Le metteur en scène Eugenio Barba et son Odin Teatret a, le premier, défini ce concept de tiers-théâtre. Eugenio Barba qualifie son travail de théâtre-laboratoire. Il a maintenant quatre-vingt huit ans et, a toute sa vie, théorisé le théâtre. Il a écrit de nombreux livres qui font aujourd’hui autorité pour ceux qui s’intéressent à la création et la recherche. Inspiré par le travail de Jerzy Grotowski (1933-1999),: « « Le théâtre doit reconnaître ses propres limites. S’il ne peut pas être plus riche que le cinéma, qu’il soit pauvre. » L’Odin Teatret est sans aucun doute une des compagnies les plus inventives avec une équipe fidèle d’artistes chevronnés et a un réseau qui s’étend dans le monde entier, surtout en Amérique du Sud.
Eugenio Barba s’est toujours défini dans un espace non-institutionnel. Alors, quid de l’Institution? Le T.N.P. à Villeurbanne est un Centre Dramatique national bien doté: onze millions d’euros mais s’est fait rogner sa subvention. Son directeur, Jean Bellorini, en a profité pour démissionner et va diriger le théâtre de Carouge à Genève. Cela arrive très rarement de passer d’un théâtre national, à un autre, beaucoup plus modeste. Jean Bellorini s’explique: onze millions de subvention mais il faut rémunérer quatre-vingt huit employés! Alors, ne reste qu’un million pour la création! La bureaucratie l’écrase: dans ce genre de paquebot, tout est compliqué, prévu à l’avance et les marges de liberté sont minimes…
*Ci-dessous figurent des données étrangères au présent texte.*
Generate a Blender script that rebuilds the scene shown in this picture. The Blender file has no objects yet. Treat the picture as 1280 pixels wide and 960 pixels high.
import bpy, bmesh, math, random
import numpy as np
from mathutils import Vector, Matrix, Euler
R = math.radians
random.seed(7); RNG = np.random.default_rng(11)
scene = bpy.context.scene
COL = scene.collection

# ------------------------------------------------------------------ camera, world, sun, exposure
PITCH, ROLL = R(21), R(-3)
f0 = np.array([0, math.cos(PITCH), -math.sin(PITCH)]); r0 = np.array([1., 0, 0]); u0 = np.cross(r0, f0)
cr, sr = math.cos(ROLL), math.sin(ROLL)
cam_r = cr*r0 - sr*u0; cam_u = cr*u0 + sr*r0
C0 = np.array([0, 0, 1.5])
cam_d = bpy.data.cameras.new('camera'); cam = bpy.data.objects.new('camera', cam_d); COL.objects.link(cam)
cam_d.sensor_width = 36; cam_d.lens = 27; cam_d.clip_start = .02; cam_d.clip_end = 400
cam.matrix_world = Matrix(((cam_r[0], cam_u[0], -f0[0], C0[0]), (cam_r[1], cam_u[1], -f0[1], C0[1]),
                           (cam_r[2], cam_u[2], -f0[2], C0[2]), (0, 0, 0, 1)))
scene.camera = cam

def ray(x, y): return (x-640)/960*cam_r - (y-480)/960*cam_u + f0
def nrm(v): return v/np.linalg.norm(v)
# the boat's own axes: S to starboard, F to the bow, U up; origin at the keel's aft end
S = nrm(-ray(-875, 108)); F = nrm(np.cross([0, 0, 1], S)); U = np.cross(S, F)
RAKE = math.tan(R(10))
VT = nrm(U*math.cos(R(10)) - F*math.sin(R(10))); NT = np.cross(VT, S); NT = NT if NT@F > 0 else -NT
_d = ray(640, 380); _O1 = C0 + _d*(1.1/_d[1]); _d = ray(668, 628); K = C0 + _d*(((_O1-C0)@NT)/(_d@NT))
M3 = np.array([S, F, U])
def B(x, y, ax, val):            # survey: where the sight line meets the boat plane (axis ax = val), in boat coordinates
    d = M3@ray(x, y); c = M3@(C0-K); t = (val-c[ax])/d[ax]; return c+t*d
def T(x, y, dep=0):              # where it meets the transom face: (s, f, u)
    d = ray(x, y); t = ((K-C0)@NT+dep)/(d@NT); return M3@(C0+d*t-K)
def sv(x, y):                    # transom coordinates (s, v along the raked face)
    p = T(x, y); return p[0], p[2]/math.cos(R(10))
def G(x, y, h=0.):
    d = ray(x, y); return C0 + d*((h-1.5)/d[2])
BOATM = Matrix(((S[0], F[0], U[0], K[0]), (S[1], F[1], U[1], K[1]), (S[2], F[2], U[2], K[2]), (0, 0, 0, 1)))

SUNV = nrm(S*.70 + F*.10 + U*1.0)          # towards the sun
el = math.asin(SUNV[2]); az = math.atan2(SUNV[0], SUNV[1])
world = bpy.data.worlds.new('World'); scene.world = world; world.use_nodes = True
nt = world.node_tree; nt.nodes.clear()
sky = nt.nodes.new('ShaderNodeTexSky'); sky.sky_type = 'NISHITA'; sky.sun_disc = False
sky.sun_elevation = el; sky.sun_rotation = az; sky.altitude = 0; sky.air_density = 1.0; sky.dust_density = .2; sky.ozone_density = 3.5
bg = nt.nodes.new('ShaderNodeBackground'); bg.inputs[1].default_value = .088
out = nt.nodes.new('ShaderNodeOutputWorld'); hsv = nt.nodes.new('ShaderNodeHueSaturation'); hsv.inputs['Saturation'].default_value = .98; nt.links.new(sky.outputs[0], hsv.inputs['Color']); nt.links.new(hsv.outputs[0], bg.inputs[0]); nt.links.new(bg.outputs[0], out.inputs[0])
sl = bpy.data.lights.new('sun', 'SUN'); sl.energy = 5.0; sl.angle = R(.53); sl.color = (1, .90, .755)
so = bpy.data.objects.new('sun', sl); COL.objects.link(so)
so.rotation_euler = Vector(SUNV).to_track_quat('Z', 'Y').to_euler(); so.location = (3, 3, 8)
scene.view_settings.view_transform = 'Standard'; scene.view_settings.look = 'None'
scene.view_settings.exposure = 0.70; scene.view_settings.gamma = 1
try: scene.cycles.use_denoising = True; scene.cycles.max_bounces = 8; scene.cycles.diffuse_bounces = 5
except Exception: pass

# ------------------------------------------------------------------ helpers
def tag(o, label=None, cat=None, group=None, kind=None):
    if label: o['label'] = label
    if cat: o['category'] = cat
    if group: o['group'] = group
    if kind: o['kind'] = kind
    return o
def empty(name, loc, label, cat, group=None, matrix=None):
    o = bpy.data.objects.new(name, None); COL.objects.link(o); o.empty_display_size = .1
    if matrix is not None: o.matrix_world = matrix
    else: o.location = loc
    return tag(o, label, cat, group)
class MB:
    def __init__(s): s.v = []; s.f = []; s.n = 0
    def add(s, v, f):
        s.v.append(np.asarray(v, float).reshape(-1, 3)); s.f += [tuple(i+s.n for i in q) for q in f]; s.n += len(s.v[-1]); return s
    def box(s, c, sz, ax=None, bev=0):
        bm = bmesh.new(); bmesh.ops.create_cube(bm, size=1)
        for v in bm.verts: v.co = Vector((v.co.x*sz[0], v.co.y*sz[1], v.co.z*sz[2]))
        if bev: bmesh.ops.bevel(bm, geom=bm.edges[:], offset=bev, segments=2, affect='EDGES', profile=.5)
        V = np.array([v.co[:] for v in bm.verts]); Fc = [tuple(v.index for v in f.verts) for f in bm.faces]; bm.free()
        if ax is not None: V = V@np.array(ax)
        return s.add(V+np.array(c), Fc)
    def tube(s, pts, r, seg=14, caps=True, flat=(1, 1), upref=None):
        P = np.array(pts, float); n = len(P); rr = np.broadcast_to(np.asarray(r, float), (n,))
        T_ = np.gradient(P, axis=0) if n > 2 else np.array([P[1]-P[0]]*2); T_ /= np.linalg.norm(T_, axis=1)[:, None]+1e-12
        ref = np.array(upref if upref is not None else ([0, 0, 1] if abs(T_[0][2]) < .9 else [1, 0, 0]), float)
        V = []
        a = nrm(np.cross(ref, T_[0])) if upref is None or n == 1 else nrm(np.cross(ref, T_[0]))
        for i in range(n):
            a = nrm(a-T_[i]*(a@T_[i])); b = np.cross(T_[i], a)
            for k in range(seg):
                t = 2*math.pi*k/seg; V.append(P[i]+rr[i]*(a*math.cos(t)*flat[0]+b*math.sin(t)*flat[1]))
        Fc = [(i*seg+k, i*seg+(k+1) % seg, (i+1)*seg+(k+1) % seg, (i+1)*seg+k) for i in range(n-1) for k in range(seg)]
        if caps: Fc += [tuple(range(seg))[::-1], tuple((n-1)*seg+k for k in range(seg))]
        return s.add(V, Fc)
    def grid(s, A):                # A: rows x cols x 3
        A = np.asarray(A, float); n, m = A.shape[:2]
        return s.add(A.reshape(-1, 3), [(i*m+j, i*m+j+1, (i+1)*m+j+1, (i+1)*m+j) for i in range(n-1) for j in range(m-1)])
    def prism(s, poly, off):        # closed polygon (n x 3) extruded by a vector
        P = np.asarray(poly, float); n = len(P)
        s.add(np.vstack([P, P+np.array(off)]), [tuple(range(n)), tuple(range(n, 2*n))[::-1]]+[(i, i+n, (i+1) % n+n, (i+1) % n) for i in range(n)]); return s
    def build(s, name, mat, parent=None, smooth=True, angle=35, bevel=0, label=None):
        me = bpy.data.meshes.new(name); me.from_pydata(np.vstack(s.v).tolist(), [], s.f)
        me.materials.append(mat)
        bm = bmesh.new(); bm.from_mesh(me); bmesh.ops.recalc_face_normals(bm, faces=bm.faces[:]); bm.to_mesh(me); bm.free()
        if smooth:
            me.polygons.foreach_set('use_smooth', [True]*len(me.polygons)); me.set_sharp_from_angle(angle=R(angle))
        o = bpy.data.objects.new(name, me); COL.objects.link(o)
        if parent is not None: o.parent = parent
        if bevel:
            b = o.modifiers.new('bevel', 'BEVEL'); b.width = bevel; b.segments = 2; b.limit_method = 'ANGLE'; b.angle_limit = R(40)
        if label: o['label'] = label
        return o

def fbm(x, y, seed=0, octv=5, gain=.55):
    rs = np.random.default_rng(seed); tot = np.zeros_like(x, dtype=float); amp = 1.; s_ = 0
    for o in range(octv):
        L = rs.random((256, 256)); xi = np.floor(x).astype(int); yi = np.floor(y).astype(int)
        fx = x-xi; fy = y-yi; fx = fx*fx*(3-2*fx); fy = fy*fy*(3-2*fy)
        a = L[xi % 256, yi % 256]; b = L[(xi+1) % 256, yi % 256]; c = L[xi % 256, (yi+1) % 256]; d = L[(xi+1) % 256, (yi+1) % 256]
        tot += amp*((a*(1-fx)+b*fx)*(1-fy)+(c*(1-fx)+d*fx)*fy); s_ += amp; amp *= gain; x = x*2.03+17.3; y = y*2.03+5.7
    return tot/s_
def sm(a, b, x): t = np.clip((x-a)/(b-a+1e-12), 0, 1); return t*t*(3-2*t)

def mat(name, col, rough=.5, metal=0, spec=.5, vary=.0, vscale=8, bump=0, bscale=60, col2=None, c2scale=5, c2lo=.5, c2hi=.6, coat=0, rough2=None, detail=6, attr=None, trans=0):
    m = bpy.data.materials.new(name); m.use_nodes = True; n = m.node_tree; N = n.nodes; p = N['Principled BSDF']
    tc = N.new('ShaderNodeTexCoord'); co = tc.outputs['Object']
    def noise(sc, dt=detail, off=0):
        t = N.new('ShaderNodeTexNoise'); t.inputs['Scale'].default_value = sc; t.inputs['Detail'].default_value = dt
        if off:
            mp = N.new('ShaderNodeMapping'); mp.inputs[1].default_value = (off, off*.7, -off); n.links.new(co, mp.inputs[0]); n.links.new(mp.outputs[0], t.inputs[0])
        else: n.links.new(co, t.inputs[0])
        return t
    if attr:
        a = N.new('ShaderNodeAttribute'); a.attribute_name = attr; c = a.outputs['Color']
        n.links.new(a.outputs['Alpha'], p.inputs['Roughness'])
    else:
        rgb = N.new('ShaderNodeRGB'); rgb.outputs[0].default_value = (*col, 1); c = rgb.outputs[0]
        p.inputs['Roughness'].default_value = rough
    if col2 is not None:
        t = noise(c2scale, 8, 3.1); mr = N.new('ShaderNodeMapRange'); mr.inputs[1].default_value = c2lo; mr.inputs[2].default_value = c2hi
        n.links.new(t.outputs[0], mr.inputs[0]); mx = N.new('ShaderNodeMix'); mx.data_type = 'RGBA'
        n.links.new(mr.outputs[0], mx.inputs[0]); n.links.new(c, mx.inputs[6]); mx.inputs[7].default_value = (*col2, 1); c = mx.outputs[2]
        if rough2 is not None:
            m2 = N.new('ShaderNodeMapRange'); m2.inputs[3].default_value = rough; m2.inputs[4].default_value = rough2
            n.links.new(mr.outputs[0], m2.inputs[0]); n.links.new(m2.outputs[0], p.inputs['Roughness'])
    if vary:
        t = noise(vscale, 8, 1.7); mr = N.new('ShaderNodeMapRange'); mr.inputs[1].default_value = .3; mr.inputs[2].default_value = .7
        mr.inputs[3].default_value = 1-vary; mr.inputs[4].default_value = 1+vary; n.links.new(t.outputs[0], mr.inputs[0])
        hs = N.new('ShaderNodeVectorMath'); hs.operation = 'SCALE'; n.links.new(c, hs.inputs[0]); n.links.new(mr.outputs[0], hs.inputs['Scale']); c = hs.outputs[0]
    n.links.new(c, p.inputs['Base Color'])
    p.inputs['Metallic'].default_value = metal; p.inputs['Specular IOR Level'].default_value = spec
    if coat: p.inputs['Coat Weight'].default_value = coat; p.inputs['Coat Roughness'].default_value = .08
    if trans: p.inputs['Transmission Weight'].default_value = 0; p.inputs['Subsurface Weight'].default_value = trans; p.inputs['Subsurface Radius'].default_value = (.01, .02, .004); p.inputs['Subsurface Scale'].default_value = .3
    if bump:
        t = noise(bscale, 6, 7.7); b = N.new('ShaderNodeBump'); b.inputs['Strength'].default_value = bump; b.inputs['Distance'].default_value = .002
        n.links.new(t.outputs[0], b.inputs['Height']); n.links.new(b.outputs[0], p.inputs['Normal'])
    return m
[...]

© X Sophie Kantorowicz de la compagnie Dare Dare
A l’opposé, le tiers-théâtre, très proche du public, est léger, mobile, circule dans tous les recoins de la société. J’assiste à l’anniversaire des vingt ans de la petite compagnie Dare Dare, ébloui par l’atmosphère chaleureuse, l’inventivité tous azimuts et les bricolages géniaux. Ici on organise le désordre de façon très savante. Autre exemple: le Michtô, festival des arts de la rue et des chapiteaux né en 2006 à Maxéville près de Nancy et dont l’organisation est totalement collective… Il y a ici de l’utopie à revendre. Et quand on voit le Théâtre équestre Zingaro à Aubervilliers (Seine-Saint-Denis) ou le Théâtre du Soleil à la Cartoucherie de Vincennes, des lieux habités par des passions extrêmes, tous les détails sont soignés et il y a un accueil exceptionnel.
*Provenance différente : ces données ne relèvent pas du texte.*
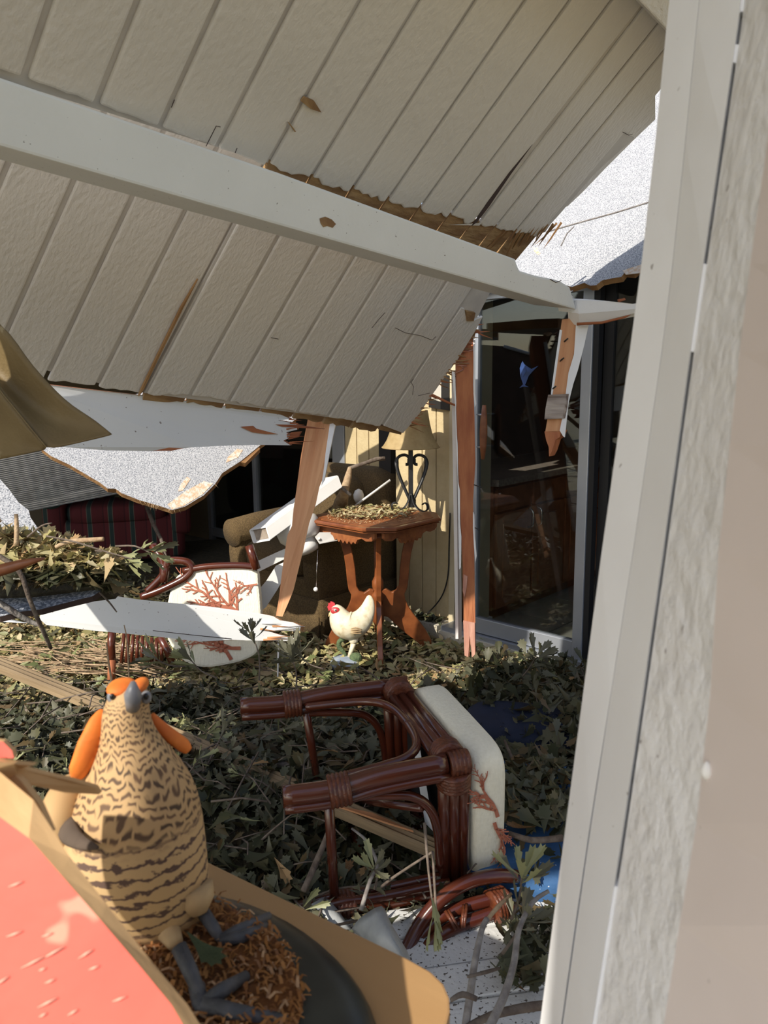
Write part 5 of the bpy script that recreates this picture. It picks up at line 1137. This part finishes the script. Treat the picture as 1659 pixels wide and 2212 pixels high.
tag(leafcloud('dark_leaf_mound', scatter(2600, .35, 1.4, 1.9, 3.6, .13, None, 4), (.05, .11), .7, 'leaf', seed=4), 'heaped dark oak leaves below the sliding glass door', 'leaf litter')
# left pile on the shingle slab
shg = thing('shingle_slab', U(120, 1340, 2.6), 'broken grey shingle slab under the left leaf pile', 'shingle')
spx = [(-120, 1262), (60, 1262), (150, 1256), (205, 1258), (218, 1276), (200, 1288), (150, 1300), (90, 1316), (40, 1322), (0, 1332), (-120, 1345)]
sn, sc_c = tiltplane(100, 1300, 2.55, (.2, .98), math.radians(10))
slab('slab', [PLN(x, y, sn, sc_c) for x, y in spx], -sn*.02, 'shingle_grey', shg, side='crack_dark')
pile = []; r_ = random.Random(5)
for k in range(1500):
    x = r_.uniform(-120, 262)*1.; f_ = r_.random(); top = 1140+max(0, x)*.2; y = top+f_*(1258-top) if x < 200 else r_.uniform(1195, 1265)
    pile.append(tuple(U(x, y, 2.5-f_*.12+r_.uniform(-.06, .06))))
pl1 = [p for p in pile if px(p)[1] < 1235]; pl2 = [p for p in pile if px(p)[1] >= 1235]
mnd = [U(-150, 1160, 2.68), U(60, 1175, 2.68), U(160, 1200, 2.68), U(245, 1238, 2.66), U(220, 1266, 2.6), U(60, 1285, 2.56), U(-150, 1285, 2.54)]
tag(slab('leaf_pile_core', mnd, (0, .12, -.08), 'leaf_bed'), 'dark core of the leaf pile on the shingle slab', 'leaf pile', kind='stuff')
tag(leafcloud('sunlit_leaf_pile', pl1, (.05, .10), .55, 'leaf_dry', seed=6), 'sunlit yellow leaves heaped on the shingle at the left', 'leaf pile')
tag(leafcloud('green_leaf_pile', pl2, (.06, .11), .5, 'leaf', seed=7), 'green oak leaves hanging over the shingle slab edge', 'leaf pile')
# leaves on the table and the armchairs
def disc(n, c, ra, rb, z, dz, seed):
    r_ = random.Random(seed); return [tuple(c+Vector((1, 0, 0))*(ra*math.sqrt(t)*math.cos(a))+Vector((0, 1, 0))*(rb*math.sqrt(t)*math.sin(a))+Z*(z+r_.uniform(0, dz))) for t, a in ((r_.random(), r_.uniform(0, 6.283)) for _ in range(n))]
tag(leafcloud('table_leaf_litter', disc(520, TC+Vector((-.03, .06, 0)), .23, .20, TZ+.008, .02, 8), (.02, .06), .3, 'leaf_dry', lobed=False, seed=8), 'dry yellow leaves scattered over the parlour table top', 'leaf litter')
tag(leafcloud('table_crumbs', disc(900, TC+Vector((-.02, .0, 0)), .26, .25, TZ+.005, .004, 9), (.006, .014), .2, 'feather_pale', lobed=False, seed=9), 'pale crumbs dusting the parlour table top', 'crumbs')
tag(leafcloud('armchair_leaf_litter', disc(260, SP(.45, .35, 0), .24, .2, .55, .04, 10), (.03, .08), .5, 'leaf', lobed=False, seed=10), 'dead leaves gathered on the tweed armchair seat', 'leaf litter')
tag(leafcloud('striped_chair_leaf_litter', disc(420, TP(0, .35, 0), .34, .24, .55, .10, 11), (.04, .10), .6, 'leaf', lobed=False, seed=11), 'dead leaves heaped on the striped armchair seat', 'leaf litter')
tag(leafcloud('sill_leaf_litter', [tuple(W(tL+.05+random.random()*(tR-tL-.1), .09+random.random()*.03, -.05+random.random()*.05)) for _ in range(160)], (.03, .07), .5, 'leaf', lobed=False, seed=12), 'green leaves caught on the yellow wall ledge', 'leaf litter')
V, Fc = [], []
pale = []
for k in range(190):                  # straw-like sticks in the sunny left patch
    c = F(rs.uniform(20, 330), rs.uniform(1385, 1455), rs.uniform(.09, .13)); a = rs.uniform(-.9, .3); L = rs.uniform(.08, .3); d = Vector((math.cos(a), math.sin(a), rs.uniform(-.1, .1)))
    pale.append(([c-d*L/2, c+d*L/2], rs.uniform(.002, .004)))
o = multitube('straw_stems', pale, 'twig_pale', None, 4, 'stuff'); tag(o, 'thin pale stems strewn in the sunlit patch at left', 'stems')
fine = []
for k in range(420):
    x, y, z = scatter(1, -2.0, 1.4, 1.4, 3.6, .08, notboards, 1000+k)[0]; a = rs.uniform(0, 6.28); L = rs.uniform(.06, .3); c = Vector((x, y, z+.02)); d = Vector((math.cos(a), math.sin(a), rs.uniform(-.2, .3)))
    fine.append(([c-d*L/2, c+Vector((rs.uniform(-.01, .01), rs.uniform(-.01, .01), rs.uniform(0, .02))), c+d*L/2], rs.uniform(.0015, .0035)))
tag(multitube('fine_twigs', fine, 'twig', None, 4, 'stuff'), 'tangle of thin brown twigs in the leaf litter', 'twigs')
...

A l’Odéon Théâtre de l’Europe, ou à la Comédie-Française, pas de moment après le spectacle où on attendrait les artistes au bar. La représentation est à peine finie que les portes se referment… Et si on veut les voir c’est à la sortie, sur le trottoir! Julien Gosselin a fréquenté le Channel-Scène Nationale de Calais et récemment nommé directeur de l’Odéon, voudrait y récréer la même ambiance chaleureuse.
Evidemment dans le tiers-théâtre, on ne change pas de direction tous les six ans…. Bien-sûr Francis Peduzzi à Calais a eu plus de vingt ans pour inventer le Channel. Mais quand la Mairie l’a trouvé trop encombrant, elle a exigé son départ! Le Ministère de la Culture l’a laissé tomber, comme peut-être même le Syndeac. Les Scènes nationales sont-elles condamnées à être des lieux froids et sans âme ?
Avec Hervée de Lafond, nous avons voulu prouver le contraire, quand nous avons dirigé la Scène Nationale de Montbéliard. Nous l’avons transformée en Centre d’Art et de Plaisanterie. L’utopie a duré neuf ans et nous avons réussi à secouer la ville entière et à lui faire vivre des moments épiques, entre autres avec le Réveillon des boulons (en référence à Peugeot à Montbéliard) un gigantesque spectacle de rue la nuit de la Saint-Sylvestre qui attirait plus de 25.000 personnes. Vingt ans plus tard, cela laisse encore des traces. Regarder la vie en farce: un de nos slogans. Qui aurait dit : rien de grand ne peut sortir de l’institution.Sans doute moi, mais je n’en souviens pas…
Le 15 mars, Jacques Livchine, co-directeur avec Hervée de Lafond, du Théâtre de l’Unité à Audincourt (Doubs).